Tuesday, September 05, 2006

In San Joaquin County and the state of California, black and Latino children lag behind their white peers in both language arts and math

Jennifer Torres:

On average in San Joaquin County, about 51 percent of white students demonstrated proficiency on their math and language-arts tests.

For Latinos, those figures were 31 percent in language arts and 37 percent in math. Among black children, 31 percent of children showed language arts proficiency, while 30 percent demonstrated the same level of skill in math.

In the county as a whole, the median achievement gaps between black and white children and Latino and white children were close to 20 percentage points in all areas.

Such gaps have dogged California's public schools for decades, and educators and scholars have developed many explanations for what creates them. In general, they agree the problem is multifaceted, involving a range of school- and family-related factors.

In 1999, Jack McLaughlin, Stockton Unified's new superintendent, helped develop the Minority Student Achievement Network, now a coalition of 25 relatively affluent school districts throughout the country aimed at studying and addressing achievement disparities.

The issues that create low achievement among minority students often have to do with poverty, McLaughlin said.

"And, of course, with your non-English-speaking Hispanics, it might be language barriers," he said.

Other advocates have argued that schools themselves contribute to performance disparities. In 2000, nearly 100 students from San Francisco County sued the state, arguing that education agencies did not provide students with equal access to materials, safe and decent facilities, and qualified teachers.

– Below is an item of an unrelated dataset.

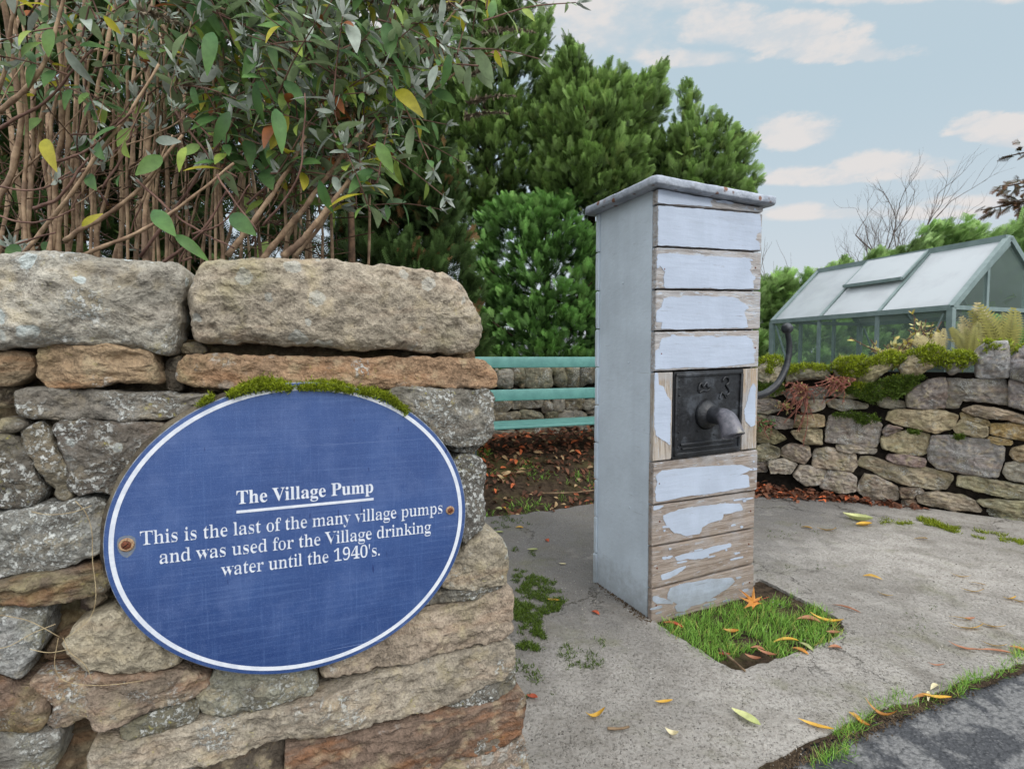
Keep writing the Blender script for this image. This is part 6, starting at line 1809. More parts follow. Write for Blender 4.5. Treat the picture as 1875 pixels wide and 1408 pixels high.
for k in range(46):                    # tangle of thin crossing shoots
    x0, y0 = r_.uniform(-60, 560), r_.uniform(230, 490)
    x1, y1 = x0 + r_.normal(60, 110), y0 - r_.uniform(60, 250)
    Y = r_.uniform(1.38, 1.9)
    a = at_depth(x0, y0, Y); b = at_depth(x1, y1, Y + r_.normal(0, .1))
    P = smooth_path([a, (a + b) / 2 + np.array([r_.normal(0, .03), 0, r_.normal(-.02, .03)]), b], 16)
    P = P + np.stack([fbm(P * 8 + k, 2), fbm(P * 8 + 33, 2), fbm(P * 8 + 71, 2)], -1) * .012
    V, F = tube_geo(P, np.linspace(1, .45, len(P)) * r_.uniform(.0014, .0036), 6)
    mesh('cane', V, F, M['cane_dark' if r_.random() < .5 else 'cane'], bush)
    canes.append(P)
# dead litter of fine twigs low down
mb = MB()
for k in range(300):
    x = r_.uniform(-60, 620); y = r_.uniform(230, 500); Y = r_.uniform(1.7, 2.7)
    a = at_depth(x, y, Y); d = r_.normal(0, 1, 3) * np.array([.16, .1, .16]) + np.array([0, 0, .06])
    mb.tube(smooth_path([a, a + d * .5 + r_.normal(0, .02, 3), a + d], 5), .0022, 4, False)
mb.build('dead_twigs', M['twig'], bush, kind='stuff')

LEAF = leaf_template(6, .50, .10, .22)
LEAF2 = leaf_template(6, .40, .16, .42)
LEAF3 = leaf_template(5, .34, .05, -.15)
lv = {'leaf': [], 'leaf_grey': [], 'leaf_yellow': [], 'leaf_rust': []}
twV = MB()
def add_leaf(kind, p, d, nrm, s, tone, tpl):
    lv[kind].append((p, d, nrm, s, tone, tpl))
def shoot(px, py, Y, ang, L, n_pairs, leaf_len, mix_):
    """a leafy side shoot with opposite pairs; ang is its lean in the view, degrees from straight up"""
    a = at_depth(px, py, Y)
    d = np.array([math.sin(math.radians(ang)), r_.normal(0, .35) - .2, math.cos(math.radians(ang))]); d /= np.linalg.norm(d)
    sag = np.array([0, 0, -.3 * L])
    P = smooth_path([a, a + d * L * .5 + sag * .1, a + d * L + sag * .5], 10)
    twV.tube(P, np.linspace(.0026, .0012, len(P)), 5, False)
    for k in range(n_pairs):
        f = (k + .6) / n_pairs
        p = P[min(len(P) - 1, int(f * (len(P) - 1)))]
        sd = np.cross(d, r_.normal(0, 1, 3)); sd /= np.linalg.norm(sd)
        for s in (-1, 1):
            if r_.random() < .12: continue
            dd = sd * s * .9 + d * .45 + np.array([0, 0, -.55 + .3 * f])
            l = leaf_len * (1.05 - .5 * f) * r_.uniform(.65, 1.15)
            u = r_.random()
            kd = 'leaf_yellow' if u < mix_[1] else 'leaf_rust' if u < mix_[1] + mix_[2] else 'leaf_grey' if u < mix_[1] + mix_[2] + mix_[0] * (.4 + f) else 'leaf'
            add_leaf(kd, p, dd, np.array([0, -.5, 1.0]) + r_.normal(0, .35, 3), l, r_.random(), int(r_.integers(2)))
    tuft(P[-1], d, leaf_len * .42)
def tuft(p, d, l, n=7, kd='leaf_grey'):
    for k in range(n):
        dd = d * r_.uniform(.4, 1.0) + r_.normal(0, .55, 3)
        add_leaf(kd, p + r_.normal(0, .004, 3), dd, r_.normal(0, 1, 3) + np.array([0, -.4, .6]), l * r_.uniform(.6, 1.2), r_.random(), 2)
REG = np.array([(330, -120), (900, -120), (890, 110), (780, 200), (730, 300), (690, 400), (600, 420), (470, 360), (400, 300), (330, 140)], float)
nsh = 0
while nsh < 330:
    x, y = r_.uniform(300, 900), r_.uniform(-120, 430)
    if not inside(REG, np.array([x]), np.array([y]))[0]: continue
    w = .95 if x < 720 else .38
    if y > 330: w *= .75
    if r_.random() > w: continue
    shoot(x, y, r_.uniform(1.4, 1.95), r_.normal(25, 55), r_.uniform(.12, .28), int(r_.integers(3, 6)), r_.uniform(.065, .122), (.09, .05, .03))
    nsh += 1
for k in range(110):
    x, y = r_.uniform(-60, 380), r_.uniform(-120, 200)
    shoot(x, y, r_.uniform(1.35, 1.9), r_.normal(10, 60), r_.uniform(.08, .2), int(r_.integers(2, 4)), r_.uniform(.055, .095), (.22, .06, .02))
for k in range(60):
    P = canes[int(r_.integers(len(canes)))]
    p = P[int(r_.uniform(.35, 1) * (len(P) - 1))]
    if p[2] > 1.15: tuft(p, np.array([r_.normal(0, .3), -.5, .8]), r_.uniform(.03, .05), 6)
for k in range(34):
    P = canes[int(r_.integers(len(canes)))]
    p = P[int(r_.uniform(.3, 1) * (len(P) - 1))]
    if p[2] > 1.2: add_leaf('leaf', p, np.array([r_.normal(0, .6), -.5, -.5]), r_.normal(0, .6, 3) + np.array([0, -1, .6]), r_.uniform(.06, .11), r_.random(), 0)
# the single leaves that stand out
for px, py, L, dx, dz, kd in ((83, 255, .105, .55, -.8, 'leaf_yellow'), (150, 415, .06, .55, .5, 'leaf_yellow'), (40, 105, .075, .8, .35, 'leaf'), (190, 30, .05, .5, -.6, 'leaf_yellow'),
                              (280, 385, .11, .7, -.6, 'leaf'), (320, 430, .10, .7, -.45, 'leaf'), (340, 270, .07, -.1, -1, 'leaf'), (420, 205, .10, -.3, -1, 'leaf'), (345, 60, .10, -.9, -.3, 'leaf'), (390, 60, .12, .1, -1, 'leaf'),
                              (285, 258, .065, 1, .0, 'leaf_grey'), (470, 150, .11, -.2, -1, 'leaf'), (505, 200, .12, .4, -1, 'leaf'), (585, 330, .09, .2, -1, 'leaf'), (120, 90, .09, .4, -1, 'leaf_grey'), (640, 40, .10, .3, -.8, 'leaf_grey'), (690, 260, .09, .5, -.9, 'leaf'), (822, 100, .08, -.1, -1, 'leaf'), (800, 120, .07, -.4, -1, 'leaf_grey')):
    p = at_depth(px, py, 1.36)
    add_leaf(kd, p, np.array([dx, -.15 + r_.normal(0, .3), dz]), np.array([.1, -1.0, .35]) + r_.normal(0, .45, 3), L * .9, r_.random(), int(r_.integers(2)))
for kd, L in lv.items():
    V_, F_, A_, T_ = [], [], [], []; off = 0
    for ti, tpl in enumerate((LEAF, LEAF2, LEAF3)):
        q = [e for e in L if e[5] == ti]
        if not q: continue
        P = np.array([e[0] for e in q]); D = np.array([e[1] for e in q]); Nn = np.array([e[2] for e in q])
        D = D / np.linalg.norm(D, axis=1)[:, None]
        X = np.cross(D, Nn); X /= np.linalg.norm(X, axis=1)[:, None] + 1e-9
        fr = np.stack([X, D, np.cross(X, D)], -1)
        V, F, A, T = instances(*tpl, P, fr, np.array([e[3] for e in q]), np.array([e[4] for e in q]))
        V_.append(V); F_.append(F + off); A_.append(A); T_.append(T); off += len(V)
    mesh({'leaf': 'foliage', 'leaf_grey': 'silver_foliage', 'leaf_yellow': 'yellow_leaves', 'leaf_rust': 'withered_leaves'}[kd], np.concatenate(V_), np.concatenate(F_), M[kd], bush, attrs={'along': np.concatenate(A_), 'tone': np.concatenate(T_)}, kind='stuff')
twV.build('side_shoots', M['cane_dark'], bush, kind='stuff')
# faded flower spikes
for px, py, ang, L, Y in ((640, 20, 70, .26, 1.7), (720, 30, 75, .22, 1.7), (790, 25, 65, .2, 1.75), (640, 190, -170, .2, 1.6), (700, 110, 85, .22, 1.7), (860, 190, 70, .17, 1.85), (850, 215, 75, .16, 1.85), (250, 20, 100, .18, 1.5),
                          (330, 155, 95, .13, 1.5), (560, 110, 60, .14, 1.6), (760, 95, 90, .2, 1.75), (610, 250, 170, .16, 1.6), (840, 150, 60, .15, 1.85), (880, 60, 80, .2, 1.9)):
    a = at_depth(px, py, Y); d = np.array([math.sin(math.radians(ang)), -.1, math.cos(math.radians(ang))])
    n_ = 170; t = r_.random(n_)
    P = a + d * (t * L)[:, None] + np.array([0, 0, -1.0]) * (t * t * L * .25)[:, None]
    dr = r_.normal(0, 1, (n_, 3)); dr /= np.linalg.norm(dr, axis=1)[:, None]
    V, F, A, T = instances(*blade_template(.5, .2, 2), P, frames(dr + d * .5, None, r_), .020 * (1.1 - .75 * t) * r_.uniform(.6, 1.2, n_), r_.random(n_))
    mesh('flower_spike', V, F, M['seed'], bush, attrs={'along': A, 'tone': T}, smooth=False)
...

The Williams case was settled in 2004, with the state sending more than $100 million to the lowest-performing public schools.

About a year ago, a Record analysis of school personnel data showed that San Joaquin County schools serving the most poor and minority students tend to have the least-experienced teachers.

"It's probably fair to say that this is one of the longest-standing and most intractable problems in public education," University of California, Berkeley, professor Frank Worrell said of performance gaps. "It just means that you have to work harder. Students are seeing these kinds of things.

"To tell a kid from the city that you can do as well as a kid from the suburbs because you have the same resources, we are telling kids things that are not true and they know not to be true. So why should they invest?"

Other explanations for achievement gaps have been argued, many of them controversial: that teachers, without realizing it, communicate higher expectations for white children than for black and Latino children; that black or Latino children hesitate to perform to their fullest potential because they don't want to be accused of "acting white"; that some cultures do not value education has highly as others.